Theater in der Josefstadt /// 05. Dezember 2019 /// Der Kirschgarten
Verkaufen oder nicht? Diese Frage beschäftigt 13 Menschen in Tschechows „Kirschgarten“ in einer bunten, schnellen Inszenierung in der Josefstadt.
Nach fünfjähriger Abwesenheit in Paris kehrt Ljubow mitsamt ihrer Entourage zurück zu ihrem Landsitz. Da dieser hoch verschuldet ist, will der reiche Kaufmann Jermolaj sie zu einem Verkauf überreden. Während des Sommers ist nicht nur das Thema, sondern es wird auch geliebt und diskutiert.
Die Neuauflage an der Josefstadt, auf die Bühne durch ein weibliches Team gebracht, setzte Tschechows Text aus dem Jahr 1904 glaubwürdig in die Moderne. Besonders sticht hervor, dass in der Inszenierung die Gouvernante Charlotte eine Transfrau ist. Zwar wird die Figur von einem Cis-Mann dargestellt, aber ihre Geschlechtsidentität wird nie in Frage gestellt. Nicht nur wird sie in keinem Moment missgendert oder sich über sie lustig gemacht, sondern Familie, Freund*innen und Dienstbot*innen motivieren Charlotte dazu, akrobatische Kunststücke aufzuführen, die anscheinend wichtig für ihre weibliche Identität sind. Trotz der positiven queeren Message bleibt sie jedoch ein Nebencharakter ohne eigene Geschichte, der nur zum Unterhaltungwert des Stücks beiträgt.
Aktuelle gesellschaftliche Debatten hat Regisseurin Amélie Niermeyer auch in der Darstellung von sexuellen Annäherung berücksichtigt. Der Kampf um Ljubows Gut erfolgt nicht nur auf finanzieller, sondern auch auf körperlicher Ebene. Bei Jermolajs erstem Angebot kommt er Ljobow so unangenehm nahe, dass sie immer weiter zurückweicht. Als der Kirschgarten endgültig verkauft ist, legt er nicht nur Hand an ihre geliebten Bäume, sondern auch an sie. Die sexuellen Übergriffe bleiben jedoch niemals unkommentiert, eine andere Person schreitet immer ein, um der Bedrängten zu Hilfe zu kommen.

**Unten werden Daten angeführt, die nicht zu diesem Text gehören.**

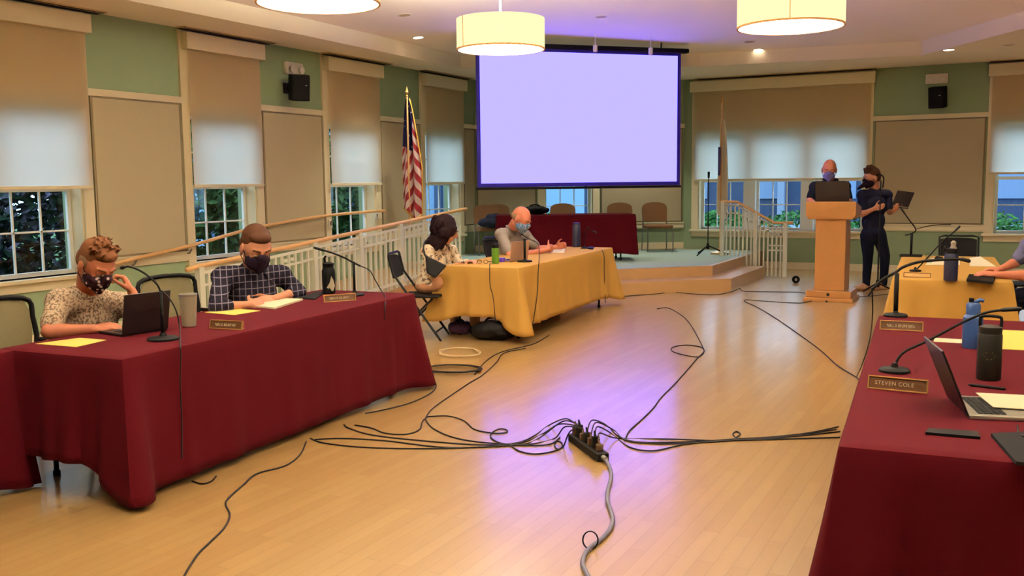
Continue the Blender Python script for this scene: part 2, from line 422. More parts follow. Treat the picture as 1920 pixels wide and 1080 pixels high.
def blind(Fm, s0, s1, zb, label, ztop=3.18, drop=0.0):
    o3 = Fm @ V(((s0+s1)/2, 0.05, zb)); r = root('roller_blind', label, 'blind', tuple(o3), group=None)
    v = MB(Fm); v.rbox((s0-.06, .03, ztop), (s1+.06, .13, ztop+.19), .006); v.build('valance', cream, r, world=True)
    f = MB(Fm)
    n = 6
    for i in range(n):
        a = s0+(s1-s0)*i/n; b = s0+(s1-s0)*(i+1)/n
    g = [[f.v((s0+(s1-s0)*i/12, .075+.004*math.sin(i*1.7), zb+(ztop+.02-zb)*j/6)) for i in range(13)] for j in range(7)]
    for j in range(6):
        for i in range(12): f.face([g[j][i], g[j][i+1], g[j+1][i+1], g[j+1][i]])
    f.build('shade', blindm, r, world=True, smooth=True)
    h = MB(Fm); h.rbox((s0, .068, zb-.03), (s1, .084, zb+.004), .004); h.build('hem_bar', cream, r, world=True)
    return r
FL = frame((XL, YF), A2); FC = frame(A2, B2); FB = frame(B2, (XR, YB))
LBL = {0: 'cream roller blind on the left wall above the man in the printed shirt',
       1: 'cream roller blind on the left wall behind the man in the plaid shirt',
       2: 'cream roller blind between the wall speaker and the flag of stars and stripes',
       3: 'cream roller blind just right of the flag of stars and stripes',
       4: 'cream roller blind on the left wall out of the frame beside the camera'}
for i, (a, b) in enumerate(LW):
    window(FL, a-YF, b-YF)
    blind(FL, a-YF-.03, b-YF+.07, 1.60, LBL[i])
window(FC, CHW[0], CHW[1]); blind(FC, CHW[0]-.05, CHW[1]+.05, 1.72, 'cream roller blind hidden behind the projection screen')
for i, (a, b) in enumerate(BW):
    window(FB, a-B2[0], b-B2[0], units=3 if i == 0 else 1, cols=3)
    blind(FB, a-B2[0]-.08, b-B2[0]+.08, 1.60 if i == 0 else 1.66, ['very wide cream roller blind behind the lectern', 'cream roller blind at the far right edge of the back wall', 'cream roller blind on the back wall beyond the right edge of the frame'][i])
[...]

In diesem Kirschgarten ist die Hierarchie aus Gutsbesitzern und Bediensteten kaum sichtbar, alle agieren auf einer Ebene. Einzig Otto Schenk als Dienstbote Firs sticht durch seine Kleidung eindeutig als Dienstbote hervor und repräsentiert die “alten Zeiten”. Obwohl das Aufheben der Klassenunterschiede ein positives Bild ist, verstärkt es leider die Verwirrung für die Zuschauer*innen: Dadurch, dass die Personen nie vorgestellt werden und die sperrigen russischen Namen schwer zu merken sind, dauert es weit in die zweite Hälfte des Stückes hinein, bis die Verhältnisse zwischen den Personen (mithilfe des Programmes) mehr oder weniger klar sind. Dagegen kann auch das fulminante Ensemble nichts machen.Insgesamt driftet die Inszenierung mit ihrem Einsatz der Drehbühne, den sich viel bewegenden Charakteren und der Situationskomik zu sehr in Hektik ab. Dies verhindert auch, dass man sich in die Charaktere und ihre Konflikte als Zuschauer*in hineinfühlt. So kommt auch keine Stimmung auf, da “hilft” auch die schöne Musik von Ian Fisher nicht, stattdessen zieht sie das Stück nur weiter in die Länge.
Fazit: Motivierte, moderne Inszenierung, die aber zu hektisch und verwirrend ist.